- [What to do]:
Quote all of the data exactly as given. Skip every picture it contains.

- [Material]:
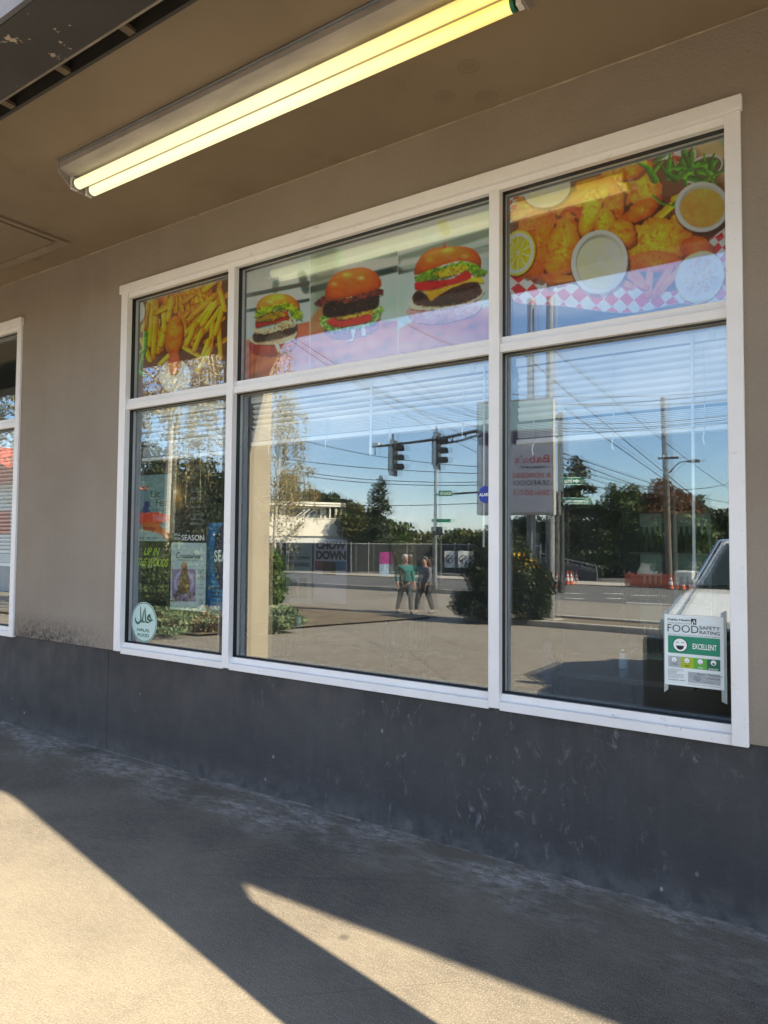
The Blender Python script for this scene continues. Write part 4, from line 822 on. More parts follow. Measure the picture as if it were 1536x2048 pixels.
# halal sticker on the glass
hx, hz = wx(287, 1244.5, .040); _, hz1 = wx(287, 1204, .040); hx1, _ = wx(314, 1244.5, .040); rx_, rz_ = hx1-hx-.004, hz1-hz
t = thing('oval_sticker', (hx, .042, hz-rz_), 'mint oval sticker with green Arabic script over HALAL FOOD in the lower left corner', 'sticker')
fr = lambda u, v, yy=.0440: (hx+u, yy, hz+v)
mb = MB(); mb.add(*disc(fr, 0, 0, rx_, rz_, 40)); mb.build('sticker_face', M['mint'], t)
fr2 = lambda u, v: fr(u, v, .0425)
mb = MB(); mb.add(*ring(fr2, 0, 0, rx_*.955, rz_*.965, .0045)); mb.build('sticker_border', M['darkgreen'], t)
def stroke(mb, pts, wds, f):                         # calligraphic ribbon of varying width
    n = len(pts); L = []
    for i in range(n):
        a = Vector(pts[max(i-1, 0)]); b = Vector(pts[min(i+1, n-1)]); tt = (b-a).normalized(); nn = Vector((-tt.y, tt.x)); p = Vector(pts[i]); L += [f(*(p+nn*wds[i]/2)), f(*(p-nn*wds[i]/2))]
    mb.add(L, [(2*i, 2*i+2, 2*i+3, 2*i+1) for i in range(n-1)])
def sm(pts, k=6):                                    # Catmull-Rom
    out = []
    for i in range(len(pts)-1):
        p0, p1, p2, p3 = pts[max(i-1, 0)], pts[i], pts[i+1], pts[min(i+2, len(pts)-1)]
        for j in range(k):
            t_ = j/k; out.append(tuple(.5*((2*p1[q])+(-p0[q]+p2[q])*t_+(2*p0[q]-5*p1[q]+4*p2[q]-p3[q])*t_**2+(-p0[q]+3*p1[q]-3*p2[q]+p3[q])*t_**3) for q in range(len(p1))))
    out.append(tuple(pts[-1])); return out
mb = MB(); s_ = rx_*.95
for pts, wd in (([(.72, .02), (.55, -.03), (.30, .06), (.45, .22), (.52, .10), (.62, .02)], .13), ([(.55, -.04), (.35, -.12), (.16, -.06), (.10, .30), (.07, .55)], .10), ([(.14, -.08), (-.05, -.12), (-.10, .05), (.02, .45)], .10), ([(-.12, -.05), (-.22, -.12), (-.26, .1), (-.30, .58)], .10), ([(-.25, .02), (-.34, -.14), (-.52, -.20), (-.68, -.10), (-.70, .05)], .13)):
    q = sm([(a*s_, b*s_*1.15+rz_*.14) for a, b in pts]); stroke(mb, q, [wd*s_*(.35+.65*math.sin(math.pi*min(1, max(.05, i/len(q))))) for i in range(len(q))], fr2)
mb.build('script_lettering', M['darkgreen'], t)
lettering(t, M['darkgreen'], [('HALAL', -rx_*.52, -rz_*.46, rz_*.15, rx_*1.0), ('FOOD', -rx_*.46, -rz_*.72, rz_*.16, rx_*.88)], fr2, .012)

# food rating certificate
CX, CZ, CY = None, None, .040
ax, az = wx(1328.5, 1228, CY); bx, bz = wx(1450, 1388, CY); cw = .216; x0 = ax; x1 = x0+.218; z1 = wx(1328.5, 1228, CY)[1]; z0 = z1-.281
t = thing('rating_certificate', ((x0+x1)/2, CY, z0), 'white food safety rating sheet with green EXCELLENT band taped in the lower right corner', 'certificate')
CYP = .0445
mb = MB(); mb.box(x0, x1, CYP-.0008, CYP-.0002, z0, z1); mb.build('paper', M['paper'], t)
for i, (ta, tb, zz0, zz1) in enumerate(((x0-.004, x0+.012, z0-.034, z1+.022), (x1-.010, x1+.010, z0-.044, z1+.028))):
    mb = MB(); f = CYP+.0006; mb.add([(ta, f, zz0), (tb, f, zz0+.014*(1 if i == 0 else -.6)), (tb, f, zz1), (ta, f, zz1-.012)], [(0, 1, 2, 3)])
    tm = mb.build('tape', None or M['tape'], t)
W_, H_ = x1-x0, z1-z0
fr = lambda u, v, k=0: (x0+u*W_, CYP-.0020-k*.0005, z1-v*H_)
def crect(mb, u0, v0, u1, v1, k=0): mb.add([fr(u0, v0, k), fr(u1, v0, k), fr(u1, v1, k), fr(u0, v1, k)], [(0, 1, 2, 3)])
mb = MB(); crect(mb, .06, .30, .94, .545); mb.build('rating_band', M['green'], t)
for (u0, u1, m_) in ((.06, .275, 'greyink'), (.275, .495, 'lime'), (.495, .72, 'green_m'), (.72, .94, 'green_d')):
    mb = MB(); crect(mb, u0, .59, u1, .745); mb.build('rating_swatch', M[m_], t)
mb = MB(); crect(mb, .40, .79, .94, .94); mb.build('signature_box', M['greyink'], t)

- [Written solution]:
The Blender Python script for this scene continues. Write part 4, from line 822 on. More parts follow. Measure the picture as if it were 1536x2048 pixels.
# halal sticker on the glass
hx, hz = wx(287, 1244.5, .040); _, hz1 = wx(287, 1204, .040); hx1, _ = wx(314, 1244.5, .040); rx_, rz_ = hx1-hx-.004, hz1-hz
t = thing('oval_sticker', (hx, .042, hz-rz_), 'mint oval sticker with green Arabic script over HALAL FOOD in the lower left corner', 'sticker')
fr = lambda u, v, yy=.0440: (hx+u, yy, hz+v)
mb = MB(); mb.add(*disc(fr, 0, 0, rx_, rz_, 40)); mb.build('sticker_face', M['mint'], t)
fr2 = lambda u, v: fr(u, v, .0425)
mb = MB(); mb.add(*ring(fr2, 0, 0, rx_*.955, rz_*.965, .0045)); mb.build('sticker_border', M['darkgreen'], t)
def stroke(mb, pts, wds, f):                         # calligraphic ribbon of varying width
    n = len(pts); L = []
    for i in range(n):
        a = Vector(pts[max(i-1, 0)]); b = Vector(pts[min(i+1, n-1)]); tt = (b-a).normalized(); nn = Vector((-tt.y, tt.x)); p = Vector(pts[i]); L += [f(*(p+nn*wds[i]/2)), f(*(p-nn*wds[i]/2))]
    mb.add(L, [(2*i, 2*i+2, 2*i+3, 2*i+1) for i in range(n-1)])
def sm(pts, k=6):                                    # Catmull-Rom
    out = []
    for i in range(len(pts)-1):
        p0, p1, p2, p3 = pts[max(i-1, 0)], pts[i], pts[i+1], pts[min(i+2, len(pts)-1)]
        for j in range(k):
            t_ = j/k; out.append(tuple(.5*((2*p1[q])+(-p0[q]+p2[q])*t_+(2*p0[q]-5*p1[q]+4*p2[q]-p3[q])*t_**2+(-p0[q]+3*p1[q]-3*p2[q]+p3[q])*t_**3) for q in range(len(p1))))
    out.append(tuple(pts[-1])); return out
mb = MB(); s_ = rx_*.95
for pts, wd in (([(.72, .02), (.55, -.03), (.30, .06), (.45, .22), (.52, .10), (.62, .02)], .13), ([(.55, -.04), (.35, -.12), (.16, -.06), (.10, .30), (.07, .55)], .10), ([(.14, -.08), (-.05, -.12), (-.10, .05), (.02, .45)], .10), ([(-.12, -.05), (-.22, -.12), (-.26, .1), (-.30, .58)], .10), ([(-.25, .02), (-.34, -.14), (-.52, -.20), (-.68, -.10), (-.70, .05)], .13)):
    q = sm([(a*s_, b*s_*1.15+rz_*.14) for a, b in pts]); stroke(mb, q, [wd*s_*(.35+.65*math.sin(math.pi*min(1, max(.05, i/len(q))))) for i in range(len(q))], fr2)
mb.build('script_lettering', M['darkgreen'], t)
lettering(t, M['darkgreen'], [('HALAL', -rx_*.52, -rz_*.46, rz_*.15, rx_*1.0), ('FOOD', -rx_*.46, -rz_*.72, rz_*.16, rx_*.88)], fr2, .012)

# food rating certificate
CX, CZ, CY = None, None, .040
ax, az = wx(1328.5, 1228, CY); bx, bz = wx(1450, 1388, CY); cw = .216; x0 = ax; x1 = x0+.218; z1 = wx(1328.5, 1228, CY)[1]; z0 = z1-.281
t = thing('rating_certificate', ((x0+x1)/2, CY, z0), 'white food safety rating sheet with green EXCELLENT band taped in the lower right corner', 'certificate')
CYP = .0445
mb = MB(); mb.box(x0, x1, CYP-.0008, CYP-.0002, z0, z1); mb.build('paper', M['paper'], t)
for i, (ta, tb, zz0, zz1) in enumerate(((x0-.004, x0+.012, z0-.034, z1+.022), (x1-.010, x1+.010, z0-.044, z1+.028))):
    mb = MB(); f = CYP+.0006; mb.add([(ta, f, zz0), (tb, f, zz0+.014*(1 if i == 0 else -.6)), (tb, f, zz1), (ta, f, zz1-.012)], [(0, 1, 2, 3)])
    tm = mb.build('tape', None or M['tape'], t)
W_, H_ = x1-x0, z1-z0
fr = lambda u, v, k=0: (x0+u*W_, CYP-.0020-k*.0005, z1-v*H_)
def crect(mb, u0, v0, u1, v1, k=0): mb.add([fr(u0, v0, k), fr(u1, v0, k), fr(u1, v1, k), fr(u0, v1, k)], [(0, 1, 2, 3)])
mb = MB(); crect(mb, .06, .30, .94, .545); mb.build('rating_band', M['green'], t)
for (u0, u1, m_) in ((.06, .275, 'greyink'), (.275, .495, 'lime'), (.495, .72, 'green_m'), (.72, .94, 'green_d')):
    mb = MB(); crect(mb, u0, .59, u1, .745); mb.build('rating_swatch', M[m_], t)
mb = MB(); crect(mb, .40, .79, .94, .94); mb.build('signature_box', M['greyink'], t)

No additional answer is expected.